> [Task instructions] Exactly repeat the material, dropping only the pictures.
╔══
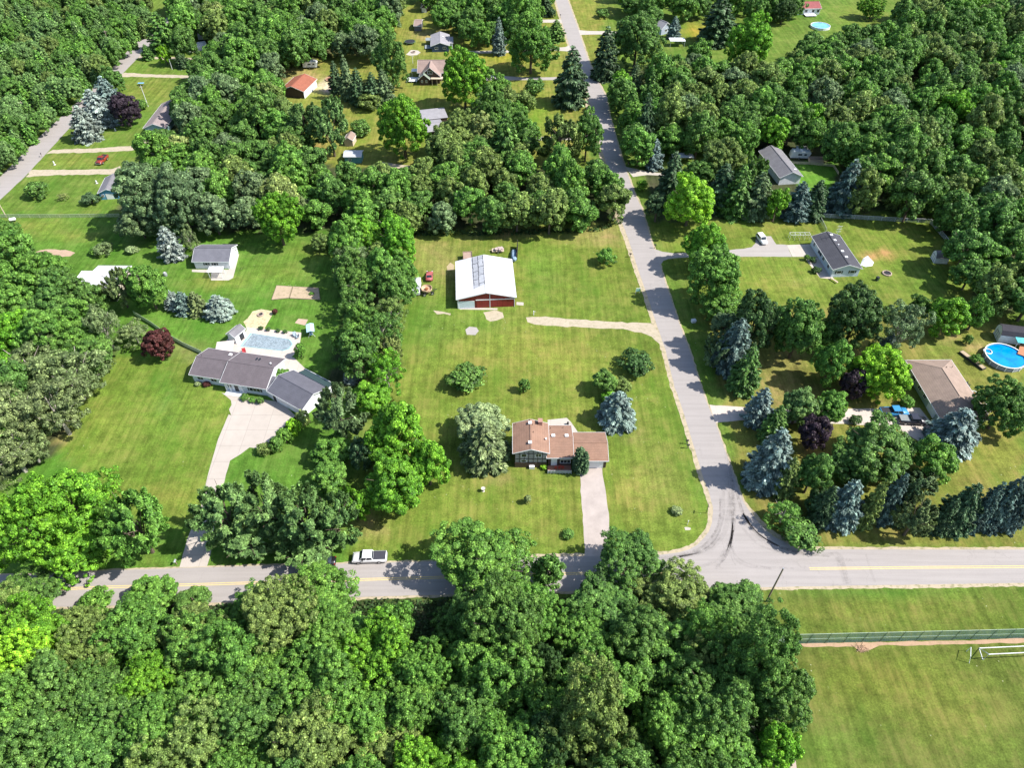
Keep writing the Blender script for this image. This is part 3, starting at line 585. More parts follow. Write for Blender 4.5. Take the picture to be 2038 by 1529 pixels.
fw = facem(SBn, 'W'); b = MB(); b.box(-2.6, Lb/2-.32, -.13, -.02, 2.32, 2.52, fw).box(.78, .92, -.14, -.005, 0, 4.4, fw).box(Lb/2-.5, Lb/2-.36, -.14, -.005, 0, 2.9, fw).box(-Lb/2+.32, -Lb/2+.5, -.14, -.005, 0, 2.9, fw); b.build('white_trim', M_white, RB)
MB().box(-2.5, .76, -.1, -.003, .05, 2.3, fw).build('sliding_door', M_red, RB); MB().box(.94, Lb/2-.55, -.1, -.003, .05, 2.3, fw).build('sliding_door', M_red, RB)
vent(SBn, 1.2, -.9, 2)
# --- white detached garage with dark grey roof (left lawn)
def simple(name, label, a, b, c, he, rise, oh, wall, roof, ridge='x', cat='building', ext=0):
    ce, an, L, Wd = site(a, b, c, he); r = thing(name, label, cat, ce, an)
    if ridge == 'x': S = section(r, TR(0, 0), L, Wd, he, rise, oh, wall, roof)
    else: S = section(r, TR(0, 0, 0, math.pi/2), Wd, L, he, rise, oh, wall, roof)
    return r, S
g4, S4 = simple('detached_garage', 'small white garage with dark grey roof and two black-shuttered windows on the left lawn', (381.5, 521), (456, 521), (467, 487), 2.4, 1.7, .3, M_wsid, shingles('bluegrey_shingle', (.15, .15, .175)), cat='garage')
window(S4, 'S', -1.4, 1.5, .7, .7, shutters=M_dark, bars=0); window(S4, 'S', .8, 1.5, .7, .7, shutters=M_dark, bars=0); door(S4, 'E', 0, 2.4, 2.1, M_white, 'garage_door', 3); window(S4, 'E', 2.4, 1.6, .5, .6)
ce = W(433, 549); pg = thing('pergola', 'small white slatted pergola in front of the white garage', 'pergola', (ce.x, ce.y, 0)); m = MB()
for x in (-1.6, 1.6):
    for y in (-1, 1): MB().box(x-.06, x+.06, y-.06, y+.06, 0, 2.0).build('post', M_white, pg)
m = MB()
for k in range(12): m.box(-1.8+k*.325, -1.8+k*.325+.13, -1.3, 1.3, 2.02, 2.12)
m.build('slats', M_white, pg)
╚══
> [Answer for this exercise]
Keep writing the Blender script for this image. This is part 3, starting at line 585. More parts follow. Write for Blender 4.5. Take the picture to be 2038 by 1529 pixels.
fw = facem(SBn, 'W'); b = MB(); b.box(-2.6, Lb/2-.32, -.13, -.02, 2.32, 2.52, fw).box(.78, .92, -.14, -.005, 0, 4.4, fw).box(Lb/2-.5, Lb/2-.36, -.14, -.005, 0, 2.9, fw).box(-Lb/2+.32, -Lb/2+.5, -.14, -.005, 0, 2.9, fw); b.build('white_trim', M_white, RB)
MB().box(-2.5, .76, -.1, -.003, .05, 2.3, fw).build('sliding_door', M_red, RB); MB().box(.94, Lb/2-.55, -.1, -.003, .05, 2.3, fw).build('sliding_door', M_red, RB)
vent(SBn, 1.2, -.9, 2)
# --- white detached garage with dark grey roof (left lawn)
def simple(name, label, a, b, c, he, rise, oh, wall, roof, ridge='x', cat='building', ext=0):
    ce, an, L, Wd = site(a, b, c, he); r = thing(name, label, cat, ce, an)
    if ridge == 'x': S = section(r, TR(0, 0), L, Wd, he, rise, oh, wall, roof)
    else: S = section(r, TR(0, 0, 0, math.pi/2), Wd, L, he, rise, oh, wall, roof)
    return r, S
g4, S4 = simple('detached_garage', 'small white garage with dark grey roof and two black-shuttered windows on the left lawn', (381.5, 521), (456, 521), (467, 487), 2.4, 1.7, .3, M_wsid, shingles('bluegrey_shingle', (.15, .15, .175)), cat='garage')
window(S4, 'S', -1.4, 1.5, .7, .7, shutters=M_dark, bars=0); window(S4, 'S', .8, 1.5, .7, .7, shutters=M_dark, bars=0); door(S4, 'E', 0, 2.4, 2.1, M_white, 'garage_door', 3); window(S4, 'E', 2.4, 1.6, .5, .6)
ce = W(433, 549); pg = thing('pergola', 'small white slatted pergola in front of the white garage', 'pergola', (ce.x, ce.y, 0)); m = MB()
for x in (-1.6, 1.6):
    for y in (-1, 1): MB().box(x-.06, x+.06, y-.06, y+.06, 0, 2.0).build('post', M_white, pg)
m = MB()
for k in range(12): m.box(-1.8+k*.325, -1.8+k*.325+.13, -1.3, 1.3, 2.02, 2.12)
m.build('slats', M_white, pg)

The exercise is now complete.